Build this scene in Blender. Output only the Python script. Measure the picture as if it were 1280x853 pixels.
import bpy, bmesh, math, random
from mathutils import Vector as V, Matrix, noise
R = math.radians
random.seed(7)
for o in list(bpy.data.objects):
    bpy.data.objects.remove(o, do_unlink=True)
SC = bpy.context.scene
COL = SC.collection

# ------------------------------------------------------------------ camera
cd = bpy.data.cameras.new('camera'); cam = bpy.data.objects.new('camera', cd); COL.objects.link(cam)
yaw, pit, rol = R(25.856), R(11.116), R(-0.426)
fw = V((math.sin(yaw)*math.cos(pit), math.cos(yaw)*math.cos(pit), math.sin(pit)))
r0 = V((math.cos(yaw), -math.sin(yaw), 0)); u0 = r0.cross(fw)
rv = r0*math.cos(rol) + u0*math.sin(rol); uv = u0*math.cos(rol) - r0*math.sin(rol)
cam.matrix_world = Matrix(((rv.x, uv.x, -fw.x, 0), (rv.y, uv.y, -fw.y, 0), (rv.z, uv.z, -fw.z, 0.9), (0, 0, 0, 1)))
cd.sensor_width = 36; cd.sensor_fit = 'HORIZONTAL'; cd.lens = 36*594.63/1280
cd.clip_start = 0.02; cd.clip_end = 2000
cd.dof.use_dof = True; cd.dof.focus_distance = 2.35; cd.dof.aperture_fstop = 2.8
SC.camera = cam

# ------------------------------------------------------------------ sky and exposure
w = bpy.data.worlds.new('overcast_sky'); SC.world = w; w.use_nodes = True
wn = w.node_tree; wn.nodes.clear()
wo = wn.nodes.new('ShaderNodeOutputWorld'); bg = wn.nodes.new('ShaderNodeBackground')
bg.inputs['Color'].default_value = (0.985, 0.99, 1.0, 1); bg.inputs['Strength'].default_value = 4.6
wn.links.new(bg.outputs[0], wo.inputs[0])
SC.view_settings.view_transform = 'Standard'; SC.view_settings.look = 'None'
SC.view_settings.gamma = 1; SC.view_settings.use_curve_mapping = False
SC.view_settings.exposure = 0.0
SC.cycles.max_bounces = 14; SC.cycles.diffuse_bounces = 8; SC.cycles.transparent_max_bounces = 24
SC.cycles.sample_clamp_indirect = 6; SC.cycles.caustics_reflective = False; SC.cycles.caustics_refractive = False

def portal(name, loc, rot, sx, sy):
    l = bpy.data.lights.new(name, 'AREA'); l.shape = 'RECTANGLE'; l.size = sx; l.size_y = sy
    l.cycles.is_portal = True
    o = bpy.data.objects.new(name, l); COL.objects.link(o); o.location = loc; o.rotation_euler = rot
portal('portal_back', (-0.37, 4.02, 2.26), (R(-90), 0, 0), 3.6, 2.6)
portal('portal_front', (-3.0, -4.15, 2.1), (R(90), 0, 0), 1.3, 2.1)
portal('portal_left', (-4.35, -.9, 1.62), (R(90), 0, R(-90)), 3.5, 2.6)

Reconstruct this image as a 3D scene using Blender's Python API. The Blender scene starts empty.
☆ ☆ ☆ ☆ ☆
■ Exercise objective:
Your task is to gather every line with the word "scene" and copy it.

■ Expected answer:
Build this scene in Blender. Output only the Python script. Measure the picture as if it were 1280x853 pixels.
SC = bpy.context.scene
Reconstruct this image as a 3D scene using Blender's Python API. The Blender scene starts empty.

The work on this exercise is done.